Of The Pops and so on. It runs for about 18 months to two years when the guitar is quite heavily used. There’s also a picture in Andrew Loog Oldhams’s book of the recording of Satisfacti­on in Los Angeles [May, 1965] and it looks like Keith is playing that guitar. It then gets rather more cloudy.”

GUITAR LEADS

Brewis has other leads to go on: “There’s a picture of Eric Clapton at the 1966 Richmond Jazz And Blues festival playing what looks like the exact same guitar. But from the enquiries I’ve made, I don’t think Eric specifical­ly remembers that guitar. It’s obviously one with a Bigsby. Later, there’s a picture of Mick Taylor playing what again seems to be that guitar. I’d heard a theory that maybe Keith traded it to Eric and then Eric traded back to Mick Taylor and the Stones. But I don’t know.”

Richards is clearly playing a ’Burst-with Bigsby on the 1969 tour but, “I think by then there were more guitars in the Stones camp,” says Brewis. “Is it the one on the cover of Get Yer Ya Ya’s Out? It’s definitely had a vibrato on it but I don’t know. But 1964 to 1966, it’s absolutely cast-iron definite that guitar was Keith’s. After that, I don’t know for sure. I’ve seen photos of Jagger with what looks to be the same guitar recording

Beggars Banquet... there are a couple of shots of Keith with it when the pickguard’s gone but the Bigsby is still on it. But, as I say, after 1966, I wouldn’t definitely say it was that guitar.” When Brewis stumbled across the guitar, it was owned by Mike Jopp who’d played in a band called Affinity, with Mo Foster, back in the 60s before he retired from music. He, apparently, bought the guitar in 1974. “Mike told me he’d bought it from Bernie Marsden and Bernie had bought it, just about a week before, from Cosmo Verrico. I’d spoken to Cosmo and he told me he’d got the guitar when he was in a band called the Heavy Metal Kids and was signed to Atlantic Records. His own Les Paul had gone missing in transit or had been stolen, I think, and he had no guitar. He told his guy at Atlantic that he needed a Les Paul and was presented with this guitar by someone called Phil Carson, who ran Rolling Stones Records out of Atlantic. It was a ‘the band has no use for this guitar now, you can have it’ sort of thing.”

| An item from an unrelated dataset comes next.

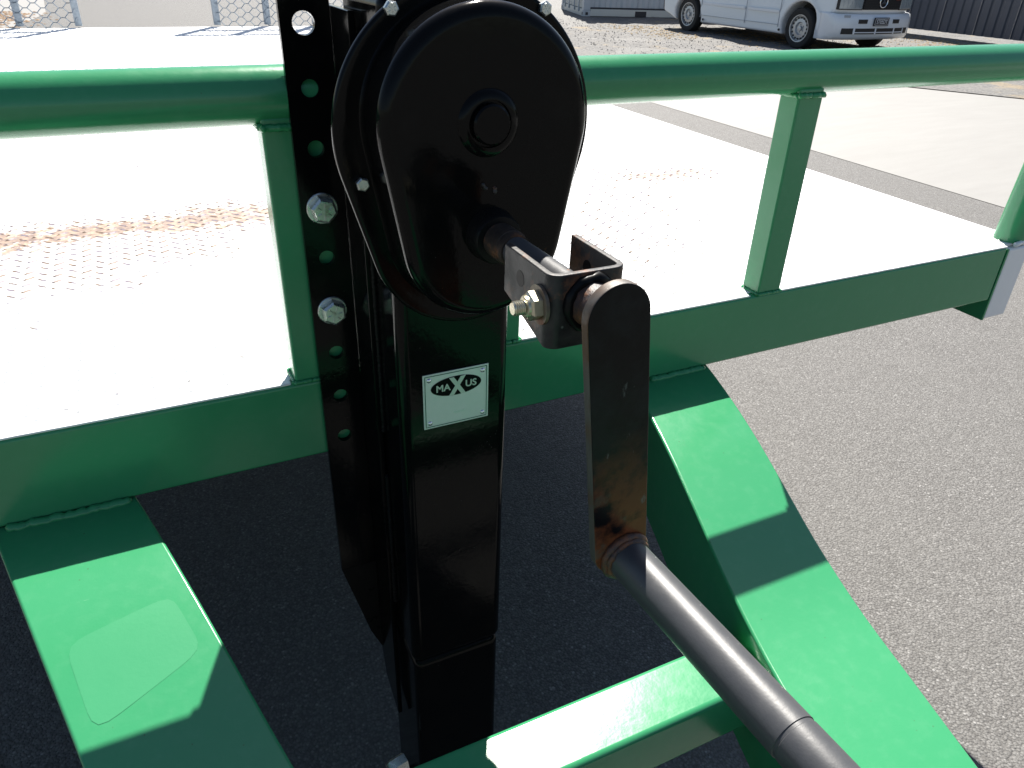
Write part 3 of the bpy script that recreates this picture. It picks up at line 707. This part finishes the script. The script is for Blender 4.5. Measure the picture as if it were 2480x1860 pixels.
# loading ramps of expanded mesh standing at the tail
def ramp(x0, x1, ups):
    fr = B(); y = YE + 0.01; z0 = Z(-0.49); z1 = z0 + 0.80
    for u in ups: box(fr, u - 0.02, u + 0.02, y, y + 0.04, z0, z1)
    for z in (z0 - 0.09, z0 + 0.40, z1): box(fr, x0 - 0.02, x1 + 0.02, y + 0.001, y + 0.039, z, z + 0.03)
    rp = obj('loading_ramp', fr, 'galv', tr, 0, 0)
    bm = B(); a_, b_, dz = 0.022, 0.026, 0.027; zz = z0 - 0.06; row = 0
    while zz < z1:
        p = []; xx = x0 - (0 if row % 2 else a_ + b_)
        while xx < x1:
            p += [(xx, zz), (xx + a_, zz), (xx + a_ + b_, zz + dz), (xx + 2 * a_ + b_, zz + dz)]; xx += 2 * (a_ + b_)
        p = [(min(max(u, x0), x1), y - 0.004, v) for u, v in p]
        for q0, q1 in zip(p[:-1], p[1:]):
            if abs(q0[0] - q1[0]) > 1e-6: tube(bm, [q0, q1], 0.0026, 4, False)
        zz += dz; row += 1
    me = obj('expanded_mesh', bm, 'galv', rp, 0, 0); me['kind'] = 'stuff'
ramp(-1.20, -0.20, (-1.18, -0.86, -0.52, -0.20)); ramp(0.63, 1.63, (0.63, 0.96, 1.29, 1.61))

# ================================================================== JACK
jk = thing('trailer_jack', 'black square tube drop leg jack with egg shaped gear cover bolted to the trailer', 'jack', (0.288, 0.79, 0))
def plate_holes(bm, cx, zs, x0, x1, z0, z1, y0, y1, rads, n=24):
    zs_ = sorted(zip(zs, rads)); cuts = [z0] + [(zs_[i][0] + zs_[i + 1][0]) / 2 for i in range(len(zs_) - 1)] + [z1]
    for (zc, rh), za, zb_ in zip(zs_, cuts[:-1], cuts[1:]):
        ang = [2 * pi * k / n for k in range(n)] + [atan2(dz, dx) % (2 * pi) for dx in (x0 - cx, x1 - cx) for dz in (za - zc, zb_ - zc)]
        ang = sorted(set(round(a, 6) for a in ang)); ring = []
        for a in ang:
            c, s = cos(a), sin(a); k = 1e9
            if abs(c) > 1e-9: k = min(k, ((x1 if c > 0 else x0) - cx) / c)
            if abs(s) > 1e-9: k = min(k, ((zb_ if s > 0 else za) - zc) / s)
            ring.append([bm.verts.new(p) for p in ((cx + rh * c, y0, zc + rh * s), (cx + k * c, y0, zc + k * s), (cx + rh * c, y1, zc + rh * s), (cx + k * c, y1, zc + k * s))])
        m_ = len(ring)
        for i in range(m_):
            a, b = ring[i], ring[(i + 1) % m_]
            bm.faces.new([a[0], b[0], b[1], a[1]]); bm.faces.new([a[2], a[3], b[3], b[2]]); bm.faces.new([a[0], a[2], b[2], b[0]])
            pa, pb = a[1].co, b[1].co
            outer = (abs(pa.x - pb.x) < 1e-7 and (abs(pa.x - x0) < 1e-7 or abs(pa.x - x1) < 1e-7)) or (abs(pa.z - pb.z) < 1e-7 and (abs(pa.z - z0) < 1e-7 or abs(pa.z - z1) < 1e-7))
            if outer: bm.faces.new([a[1], b[1], b[3], a[3]])
    bmesh.ops.remove_doubles(bm, verts=bm.verts[:], dist=1e-6)
HZ = [Z(v) for v in (-.0716, -.1357, -.2003, -.2680, -.3301, -.3988, -.4598, -.5252, -.5896)]
for sd in (1, -1):
    mx = (lambda a: a) if sd > 0 else (lambda a: 2 * CX - 0.0006 - a)
    def xr(a, b): a, b = mx(a), mx(b); return min(a, b), max(a, b)
    bm = B(); x0, x1 = xr(0.1540, 0.2070); cxh = mx(0.1785)
    plate_holes(bm, cxh, HZ, x0, x1, Z(-.835), Z(-.0495), 0.8705, 0.8785, [0.0095 if i else 0.0118 for i in range(len(HZ))])
    fl = obj('mounting_flange', bm, 'black', jk, 0, 30)
    bm = B(); prism(bm, [(mx(.1540), Z(-.8352)), (mx(.2070), Z(-.8352)), (mx(.2070), Z(-1.03)), (mx(.190), Z(-.985))], 0.8707, 0.8783, 'xz'); obj('flange_foot', bm, 'blackdull', jk, 0, 30)
    # web of the angle against the tube, chamfered at the bottom
    a, b = xr(0.2075, 0.2145)
    bm = B(); prism(bm, [(0.8785, Z(-.055)), (0.8785, Z(-1.03)), (0.86, Z(-1.09)), (0.80, Z(-1.12)), (0.80, Z(-.055))], a, b, 'yz')
    obj('angle_web', bm, 'black', jk, 0.001)
    obj('weld_bead', weld(B(), (mx(0.2155), 0.80, Z(-.10)), (mx(0.2155), 0.80, Z(-.55)), 0.003), 'blackdull', jk, 0, 60)
    obj('weld_bead', weld(B(), (mx(0.2155), 0.80, Z(-.62)), (mx(0.2155), 0.80, Z(-.86)), 0.003), 'blackdull', jk, 0, 60)
    for hz, ph in ((HZ[3], 0.25), (HZ[5], 0.5)):
        bt = hexbolt('bolt', (cxh, 0.8703, hz), (0, -1, 0), 0.0185, 0.0275, 0.012, 'zinc', jk, ph)
        if sd > 0 and hz == HZ[3]:
            for ch_, t_ in (('H', 1.9), ('E', 1.05), ('C', 0.25)):
                Mx = Matrix.Translation((cxh + 0.0078 * cos(t_), 0.8703 - 0.0152, hz + 0.0078 * sin(t_))) @ FRONT @ Matrix.Rotation(t_ - pi / 2, 4, 'Z')
                text_mesh(ch_, 0.0065, 0.0005, 'zinc', bt, Mx, 'bolt_marking')
# tube
xt0, xt1, yt0, yt1 = 0.2175, 0.3590, 0.725, 0.866
tb = obj('jack_tube', box(B(), xt0, xt1, yt0, yt1, Z(-.925), Z(-.034)), 'black', jk, 0.014, segs=5)
obj('top_cap', box(B(), xt0 - .004, xt1 + .004, yt0 - .002, yt1 + .002, Z(-.0335), Z(-.0275)), 'blackdull', jk, 0.001)
obj('inner_leg', box(B(), xt0 + .0025, xt1 - .0025, yt0 + .0028, yt1 - .005, 0.022, Z(-.926)), 'black', jk, 0.012, segs=4)
obj('foot_plate', box(B(), xt0 - .045, xt1 + .045, yt0 - .045, yt1 + .045, 0.009, 0.0215), 'blackdull', jk, 0.002)
hexbolt('pin_head', (0.194, 0.7275, Z(-1.140)), (-1, -0.2, 0), 0.0, 0.024, 0.03, 'zinc', jk, 0.2, False)
# gear case behind the cover and the cover itself
def egg(c1, r1, c2, r2, off=0.0, n=72):
    """convex hull of two circles, returned as points (x, z) counter-clockwise"""
    r1 += off; r2 += off; d_ = c1[1] - c2[1]; al = math.asin((r1 - r2) / d_)
    pts = []
    a0 = -al; a1 = pi + al
    for i in range(n + 1): t = a0 + (a1 - a0) * i / n; pts.append((c1[0] + r1 * cos(t), c1[1] + r1 * sin(t)))
    for i in range(n // 2 + 1): t = a1 + (2 * pi + a0 - a1) * i / (n // 2); pts.append((c2[0] + r2 * cos(t), c2[1] + r2 * sin(t)))
    return pts
def loft(bm, loops, cap0=True, cap1=True):
    rings = [[bm.verts.new((x, y, z)) for x, z in pts] for y, pts in loops]; n = len(rings[0])
    for R0, R1 in zip(rings[:-1], rings[1:]):
        for k in range(n): bm.faces.new([R0[k], R0[(k + 1) % n], R1[(k + 1) % n], R1[k]])
    if cap0: bm.faces.new(rings[0][::-1])
    if cap1: bm.faces.new(rings[-1])
F = dict(c1=(0.2862, Z(-.1495)), r1=0.1305, c2=(0.2862, Z(-.246)), r2=0.1030)
Rz = dict(c1=(0.2862, Z(-.138)), r1=0.1025, c2=(0.2862, Z(-.240)), r2=0.0835)
bm = B(); loft(bm, [(0.7245, egg(**F, off=-.016)), (0.6875, egg(**F, off=-.016))]); obj('gear_case', bm, 'black', jk, 0, 40)
bm = B(); loft(bm, [(0.6870, egg(**F)), (0.6815, egg(**F)), (0.6802, egg(**F, off=-.0012)), (0.6800, egg(**F, off=-.004)), (0.6812, egg(**F, off=-.012)), (0.6812, egg(**F, off=-.026))]); 
cv = obj('gear_cover', bm, 'black', jk, 0, 50)
lo = [(0.6815, egg(**Rz, off=.004)), (0.6785, egg(**Rz, off=.0012)), (0.674, egg(**Rz)), (0.643, egg(**Rz))]
for i in range(1, 9):
    t = pi / 2 * i / 8; lo.append((0.643 - 0.013 * sin(t), egg(**Rz, off=-0.013 * (1 - cos(t)))))
bm = B(); loft(bm, lo); obj('cover_dome', bm, 'black', cv, 0, 60)
bm = B(); lathe(bm, (0.2835, 0.6305, Z(-.1335)), (0, -1, 0), [(0, 0.0300), (0.002, 0.0290), (0.0045, 0.0245), (0.0048, 0.0205), (0.0018, 0.0200), (0.0018, 0.0182), (0.0085, 0.0178), (0.0102, 0.0160), (0.0104, 0.0)], 48)
obj('shaft_cap', bm, 'black', cv, 0, 35)
bm = B(); lathe(bm, (0.2876, 0.6305, Z(-.236)), (0, -1, 0), [(0, 0.0265), (0.004, 0.0255), (0.016, 0.0245), (0.020, 0.0225), (0.0205, 0.0170)], 40)
obj('crank_bush', bm, 'blackdull', cv, 0, 40)
for cx_, cz_, ph in ((.2133, -.0450, .1), (.3600, -.0450, .6), (.1782, -.1905, .3)):
    hexbolt('cover_screw', (cx_, 0.6795, Z(cz_)), (0, -1, 0), 0.0, 0.0112, 0.0052, 'zinc', cv, ph, True)
# little scuffed weld scar under the centre cap
obj('paint_chip', weld(B(), (0.2775, 0.6298, Z(-.186)), (0.2825, 0.6298, Z(-.193)), 0.0018, 6), 'worn', cv, 0, 60)
obj('paint_chip', weld(B(), (0.2905, 0.6298, Z(-.190)), (0.291, 0.6298, Z(-.197)), 0.0022, 6), 'worn', cv, 0, 60)
# name plate
y0 = yt0
npz0, npz1 = Z(-.5085), Z(-.4330); nx0, nx1 = 0.2450, 0.3297; ncx = (nx0 + nx1) / 2; ncz = (npz0 + npz1) / 2
npl = obj('name_plate', box(B(), nx0, nx1, y0 - 0.0016, y0 - 0.0004, npz0, npz1), 'alu', jk, 0.0003)
bm = B(); e = 0.0022; wl = 0.0008; ya_, yb_ = y0 - 0.0021, y0 - 0.0015
box(bm, nx0 + e, nx1 - e, ya_, yb_, npz1 - e - wl, npz1 - e); box(bm, nx0 + e, nx1 - e, ya_, yb_, npz0 + e, npz0 + e + wl)
box(bm, nx0 + e, nx0 + e + wl, ya_, yb_, npz0 + e + wl, npz1 - e - wl); box(bm, nx1 - e - wl, nx1 - e, ya_, yb_, npz0 + e + wl, npz1 - e - wl)
obj('border_line', bm, 'plategreen', npl, 0, 0)
ox, oz = ncx, ncz + 0.0165
bm = B(); prism(bm, [(ox + 0.0325 * cos(t), oz + 0.0130 * sin(t)) for t in [2 * pi * i / 48 for i in range(48)]], y0 - 0.0022, y0 - 0.0015, 'xz'); obj('logo_oval', bm, 'plateblack', npl, 0, 0)
T = lambda x, z, yy=0.0025: Matrix.Translation((x, y0 - yy, z)) @ FRONT
text_mesh('MA', 0.0128, 0.0002, 'platetext', npl, T(ox - 0.0172, oz - 0.0004), 'logo_lettering', 0.00025, 1.0)
text_mesh('US', 0.0128, 0.0002, 'platetext', npl, T(ox + 0.0188, oz - 0.0004), 'logo_lettering', 0.00025, 1.0)
bm = B()
for s in (1, -1):
    hw, hh, tw = 0.0108, 0.0122, 0.0062
    prism(bm, [(ox + 0.0012 + s * (-hw), oz + hh), (ox + 0.0012 + s * (-hw + tw), oz + hh), (ox + 0.0012 + s * hw, oz - hh), (ox + 0.0012 + s * (hw - tw), oz - hh)], y0 - 0.00282 - 0.0001 * s, y0 - 0.0016, 'xz')
obj('logo_lettering', bm, 'platetext', npl, 0, 0)
text_mesh('20-504', 0.0048, 0.00012, 'emboss', npl, T(ncx + 0.004, ncz - 0.0215, 0.0017), 'stamped_number', 0.0, 1.15)
for x in (nx0 + 0.0078, nx1 - 0.0078):
    for z in (npz0 + 0.0078, npz1 - 0.0078):
        bm = B(); lathe(bm, (x, y0 - 0.0015, z), (0, -1, 0), [(0, 0.0032), (0.0008, 0.0031), (0.0017, 0.0020), (0.002, 0.0)], 16); obj('rivet', bm, 'rivet', npl, 0, 60)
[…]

It’s a plausible tale but, according to the current Heavy Metal Kids website, Cosmo didn’t join the band until January 1975 just prior to the recording of their second album; he’d left by the time the third was recorded. It seems, that trying to be precise about this guitar’s ownership or whereabout­s from 1966 to 1974, is difficult. A reason perhaps the Stones’ ‘people’ have asked for it to be returned to them?

Dave Brewis brokered the deal for the guitar to pass from Mike Jopp to a collector/memorabili­a company in New York. “But about a year later, in 2004, they decided to sell it. They put it in a Christie’s auction, co-hosted by an auction company called Julien’s. The founder, Darren Julien, called me asking about the guitar’s history and did I know about any Stones’ guitars being stolen? All I could say was that Mike had had it for 30 years, it had been in books and magazines and there had been no issues with it. The Stones wanted it back as soon as it hit the catalogue but it was allowed to go to auction, so obviously there was a stalemate, or whatever, reached there. The seller was happy with that, but the guitar didn’t meet its reserve. In 2006, the same seller called me again to say he was still interested in selling it. I mentioned it to Music Ground in Leeds and they had someone in mind for what is the first ‘rock star’ Les Paul – eventually, a deal was done. I’ve never owned it, but I’ve seen it whiz past twice.”

The Keithburst now resides in Switzerlan­d, with a musician/collector. Its value? “I think it could well become the first million-dollar Les Paul because of its history,” muses Brewis. “Actually, I think it could already be there.”